Suitable for overseas brokers:

  • Larger capital (single trade over US$10,000)
  • More frequent trading, requiring flexibility
  • Willing to learn basic currency exchange procedures
  • Cost-sensitive over the long term, seeking optimal costs

Among overseas brokers, Mitrade is especially suitable for new investors due to its zero-commission model and no minimum trading amount. It is regulated by the Australian Securities and Investments Commission (ASIC) (License No.: 398528), with comprehensive investor protection.

The account opening process is straightforward: fill in basic info, submit the application, and with a minimum deposit of only US$50 (supporting NTD transfers), you can start exploring US stock investments.

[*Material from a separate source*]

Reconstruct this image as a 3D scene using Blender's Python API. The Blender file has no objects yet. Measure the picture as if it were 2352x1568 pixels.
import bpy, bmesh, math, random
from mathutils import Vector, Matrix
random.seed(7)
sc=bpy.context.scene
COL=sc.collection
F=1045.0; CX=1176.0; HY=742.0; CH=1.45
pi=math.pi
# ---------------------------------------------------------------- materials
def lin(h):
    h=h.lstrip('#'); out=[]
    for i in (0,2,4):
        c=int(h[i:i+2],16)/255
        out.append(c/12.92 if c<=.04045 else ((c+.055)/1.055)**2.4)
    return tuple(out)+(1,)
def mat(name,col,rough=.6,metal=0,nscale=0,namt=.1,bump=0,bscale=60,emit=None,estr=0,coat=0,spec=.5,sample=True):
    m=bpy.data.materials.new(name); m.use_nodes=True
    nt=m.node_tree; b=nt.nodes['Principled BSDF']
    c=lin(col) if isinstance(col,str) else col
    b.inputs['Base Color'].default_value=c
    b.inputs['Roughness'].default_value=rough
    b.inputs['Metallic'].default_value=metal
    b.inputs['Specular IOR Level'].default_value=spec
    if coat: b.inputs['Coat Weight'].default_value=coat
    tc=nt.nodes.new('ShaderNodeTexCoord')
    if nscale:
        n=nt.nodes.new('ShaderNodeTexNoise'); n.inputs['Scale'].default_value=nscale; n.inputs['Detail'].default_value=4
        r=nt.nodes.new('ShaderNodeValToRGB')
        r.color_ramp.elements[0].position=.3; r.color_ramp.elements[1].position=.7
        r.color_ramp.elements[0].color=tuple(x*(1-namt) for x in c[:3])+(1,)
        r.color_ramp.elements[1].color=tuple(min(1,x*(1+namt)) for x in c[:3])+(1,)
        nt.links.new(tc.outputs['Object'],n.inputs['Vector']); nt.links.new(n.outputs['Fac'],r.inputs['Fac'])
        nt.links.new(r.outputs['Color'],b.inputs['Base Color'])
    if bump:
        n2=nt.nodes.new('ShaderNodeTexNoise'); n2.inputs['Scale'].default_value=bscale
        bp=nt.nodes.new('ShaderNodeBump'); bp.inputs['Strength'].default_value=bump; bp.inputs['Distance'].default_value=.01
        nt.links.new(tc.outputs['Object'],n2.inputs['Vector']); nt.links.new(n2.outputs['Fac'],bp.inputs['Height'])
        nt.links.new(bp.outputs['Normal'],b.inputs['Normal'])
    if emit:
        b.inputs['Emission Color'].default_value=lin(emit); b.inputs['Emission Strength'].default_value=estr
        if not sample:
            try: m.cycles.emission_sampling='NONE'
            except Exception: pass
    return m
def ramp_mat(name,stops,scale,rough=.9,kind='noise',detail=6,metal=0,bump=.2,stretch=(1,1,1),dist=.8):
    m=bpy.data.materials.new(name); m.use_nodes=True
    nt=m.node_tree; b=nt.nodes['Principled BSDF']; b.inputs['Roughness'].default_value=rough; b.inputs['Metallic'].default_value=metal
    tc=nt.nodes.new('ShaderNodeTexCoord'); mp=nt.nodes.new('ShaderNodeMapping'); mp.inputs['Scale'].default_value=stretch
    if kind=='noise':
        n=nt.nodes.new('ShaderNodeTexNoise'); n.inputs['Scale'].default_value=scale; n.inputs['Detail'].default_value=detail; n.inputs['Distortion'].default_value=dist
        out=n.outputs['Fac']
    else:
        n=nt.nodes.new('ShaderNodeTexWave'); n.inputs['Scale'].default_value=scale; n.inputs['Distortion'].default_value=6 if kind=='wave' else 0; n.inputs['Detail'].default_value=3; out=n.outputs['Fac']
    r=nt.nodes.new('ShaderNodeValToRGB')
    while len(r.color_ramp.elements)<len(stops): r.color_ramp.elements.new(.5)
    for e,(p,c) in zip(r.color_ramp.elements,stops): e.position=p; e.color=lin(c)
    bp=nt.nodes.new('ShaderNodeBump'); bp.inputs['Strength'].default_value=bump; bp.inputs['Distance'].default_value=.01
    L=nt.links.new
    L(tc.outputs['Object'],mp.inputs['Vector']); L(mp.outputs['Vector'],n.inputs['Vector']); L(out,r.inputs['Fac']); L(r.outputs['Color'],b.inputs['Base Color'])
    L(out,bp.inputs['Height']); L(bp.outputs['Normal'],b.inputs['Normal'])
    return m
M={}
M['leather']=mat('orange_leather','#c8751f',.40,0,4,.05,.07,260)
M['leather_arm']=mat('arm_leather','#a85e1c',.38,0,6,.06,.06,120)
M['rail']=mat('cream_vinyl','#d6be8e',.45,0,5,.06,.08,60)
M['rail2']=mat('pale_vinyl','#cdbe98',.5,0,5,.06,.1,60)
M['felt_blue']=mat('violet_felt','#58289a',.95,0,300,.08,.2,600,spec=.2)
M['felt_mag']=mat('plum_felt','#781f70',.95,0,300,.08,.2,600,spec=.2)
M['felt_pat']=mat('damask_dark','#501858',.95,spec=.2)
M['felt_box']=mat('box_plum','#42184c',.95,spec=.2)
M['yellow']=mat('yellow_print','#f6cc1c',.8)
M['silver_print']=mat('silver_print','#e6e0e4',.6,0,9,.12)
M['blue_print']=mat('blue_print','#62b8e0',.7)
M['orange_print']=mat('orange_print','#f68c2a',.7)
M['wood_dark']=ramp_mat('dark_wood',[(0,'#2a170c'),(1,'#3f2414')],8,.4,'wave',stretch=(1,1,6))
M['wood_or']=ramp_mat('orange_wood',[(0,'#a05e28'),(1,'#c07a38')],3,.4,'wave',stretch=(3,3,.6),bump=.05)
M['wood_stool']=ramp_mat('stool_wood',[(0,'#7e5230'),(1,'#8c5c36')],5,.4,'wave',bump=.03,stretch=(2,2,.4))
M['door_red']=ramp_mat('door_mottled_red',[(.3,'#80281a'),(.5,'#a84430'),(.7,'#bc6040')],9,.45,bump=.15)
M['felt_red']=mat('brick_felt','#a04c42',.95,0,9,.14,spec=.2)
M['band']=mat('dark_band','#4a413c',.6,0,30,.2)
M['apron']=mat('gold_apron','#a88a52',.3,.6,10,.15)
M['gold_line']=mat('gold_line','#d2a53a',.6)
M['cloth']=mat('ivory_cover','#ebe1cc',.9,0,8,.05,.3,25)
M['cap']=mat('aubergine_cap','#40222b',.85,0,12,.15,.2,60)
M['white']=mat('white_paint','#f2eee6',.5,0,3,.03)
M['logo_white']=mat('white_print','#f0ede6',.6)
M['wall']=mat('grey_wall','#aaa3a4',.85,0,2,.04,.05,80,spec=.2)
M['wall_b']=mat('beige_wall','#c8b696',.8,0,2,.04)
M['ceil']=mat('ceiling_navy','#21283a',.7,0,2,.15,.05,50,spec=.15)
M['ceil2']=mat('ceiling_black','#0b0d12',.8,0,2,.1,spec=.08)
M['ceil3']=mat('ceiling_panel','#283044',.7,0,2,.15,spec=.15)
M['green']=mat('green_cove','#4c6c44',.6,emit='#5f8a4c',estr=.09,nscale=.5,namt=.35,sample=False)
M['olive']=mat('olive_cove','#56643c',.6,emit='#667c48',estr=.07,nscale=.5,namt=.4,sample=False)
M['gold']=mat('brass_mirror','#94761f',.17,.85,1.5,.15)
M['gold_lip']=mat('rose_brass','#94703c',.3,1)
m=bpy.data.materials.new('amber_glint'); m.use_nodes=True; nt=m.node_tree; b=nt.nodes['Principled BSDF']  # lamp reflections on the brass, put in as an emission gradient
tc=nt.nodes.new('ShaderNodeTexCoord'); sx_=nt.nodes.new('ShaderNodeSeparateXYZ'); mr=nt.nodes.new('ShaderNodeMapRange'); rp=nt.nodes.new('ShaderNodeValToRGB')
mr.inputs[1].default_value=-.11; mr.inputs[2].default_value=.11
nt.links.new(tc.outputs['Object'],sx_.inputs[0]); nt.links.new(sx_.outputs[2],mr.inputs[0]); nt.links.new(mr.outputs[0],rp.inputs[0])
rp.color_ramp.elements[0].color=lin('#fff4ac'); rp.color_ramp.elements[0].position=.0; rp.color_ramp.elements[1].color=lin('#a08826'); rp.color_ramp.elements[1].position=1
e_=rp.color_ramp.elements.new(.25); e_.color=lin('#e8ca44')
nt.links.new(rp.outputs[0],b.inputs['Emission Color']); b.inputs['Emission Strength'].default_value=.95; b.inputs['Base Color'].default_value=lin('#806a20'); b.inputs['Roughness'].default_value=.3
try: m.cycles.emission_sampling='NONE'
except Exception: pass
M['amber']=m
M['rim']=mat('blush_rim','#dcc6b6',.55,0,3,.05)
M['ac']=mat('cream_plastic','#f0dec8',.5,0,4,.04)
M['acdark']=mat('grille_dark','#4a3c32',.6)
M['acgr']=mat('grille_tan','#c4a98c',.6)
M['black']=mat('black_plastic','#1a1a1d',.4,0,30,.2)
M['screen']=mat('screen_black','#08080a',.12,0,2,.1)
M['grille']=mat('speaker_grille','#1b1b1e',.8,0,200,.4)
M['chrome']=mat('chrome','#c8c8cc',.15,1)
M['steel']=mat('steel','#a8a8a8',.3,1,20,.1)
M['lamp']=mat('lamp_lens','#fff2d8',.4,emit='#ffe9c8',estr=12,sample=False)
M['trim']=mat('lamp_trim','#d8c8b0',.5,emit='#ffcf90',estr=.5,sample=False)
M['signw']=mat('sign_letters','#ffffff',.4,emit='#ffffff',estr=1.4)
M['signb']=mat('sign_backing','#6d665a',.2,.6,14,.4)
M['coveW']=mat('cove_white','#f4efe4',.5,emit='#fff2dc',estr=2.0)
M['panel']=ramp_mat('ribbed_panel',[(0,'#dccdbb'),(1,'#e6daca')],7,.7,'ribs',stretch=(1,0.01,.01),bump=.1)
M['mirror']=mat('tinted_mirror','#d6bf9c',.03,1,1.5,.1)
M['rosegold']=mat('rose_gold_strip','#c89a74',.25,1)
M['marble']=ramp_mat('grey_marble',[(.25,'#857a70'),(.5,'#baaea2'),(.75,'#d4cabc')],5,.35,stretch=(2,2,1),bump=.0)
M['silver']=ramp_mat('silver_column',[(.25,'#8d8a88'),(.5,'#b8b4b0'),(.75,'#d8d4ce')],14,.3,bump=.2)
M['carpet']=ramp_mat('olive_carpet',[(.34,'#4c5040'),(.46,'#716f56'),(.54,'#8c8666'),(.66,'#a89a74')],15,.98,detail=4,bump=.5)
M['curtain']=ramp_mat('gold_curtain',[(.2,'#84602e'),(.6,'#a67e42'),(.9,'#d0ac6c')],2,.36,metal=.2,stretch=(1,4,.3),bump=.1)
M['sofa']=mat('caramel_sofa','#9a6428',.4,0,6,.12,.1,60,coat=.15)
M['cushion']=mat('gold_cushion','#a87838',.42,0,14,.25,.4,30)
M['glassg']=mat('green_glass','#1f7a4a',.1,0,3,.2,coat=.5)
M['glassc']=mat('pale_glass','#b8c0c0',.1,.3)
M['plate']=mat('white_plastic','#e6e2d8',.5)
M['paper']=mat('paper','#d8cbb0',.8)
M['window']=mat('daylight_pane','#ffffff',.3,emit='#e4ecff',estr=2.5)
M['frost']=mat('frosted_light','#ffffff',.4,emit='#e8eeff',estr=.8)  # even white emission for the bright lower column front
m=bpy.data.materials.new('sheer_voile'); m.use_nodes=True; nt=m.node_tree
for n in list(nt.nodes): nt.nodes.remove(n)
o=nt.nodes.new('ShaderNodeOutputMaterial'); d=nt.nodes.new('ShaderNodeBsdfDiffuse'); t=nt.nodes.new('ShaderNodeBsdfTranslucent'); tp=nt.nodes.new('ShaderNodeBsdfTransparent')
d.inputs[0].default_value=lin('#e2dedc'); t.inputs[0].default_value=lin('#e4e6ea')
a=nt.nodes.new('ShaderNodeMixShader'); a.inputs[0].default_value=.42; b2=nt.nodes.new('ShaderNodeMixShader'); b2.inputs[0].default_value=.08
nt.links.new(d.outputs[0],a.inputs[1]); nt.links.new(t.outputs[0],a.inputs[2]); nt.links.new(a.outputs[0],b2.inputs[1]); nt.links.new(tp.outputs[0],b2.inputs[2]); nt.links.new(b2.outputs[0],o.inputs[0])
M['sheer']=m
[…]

Summary and Recommendations

Core insights:

  • Taiwanese investors mainly access US stocks via sub-brokerage or overseas brokers, each with pros and cons
  • Sub-brokerage’s main advantage is simplified remittance, but at a cost of 0.25%–1% in fees
  • Overseas brokers offer near-zero trading costs but require handling currency exchange and fund transfers

Practical tips:

  • For small capital and infrequent trades, sub-brokerage is more economical
  • For larger capital and frequent trading, overseas brokers are more cost-effective in the long run
  • When single trades exceed US$6,000, switching directly to overseas brokers is recommended
  • For frequent traders, costs can be reduced by over 70%, with significant savings

Final reminder: The fee standards above are based on market data as of June 2025; policies may change at any time. Always verify the latest fee schedules of relevant institutions before actual trading to ensure accurate decision-making.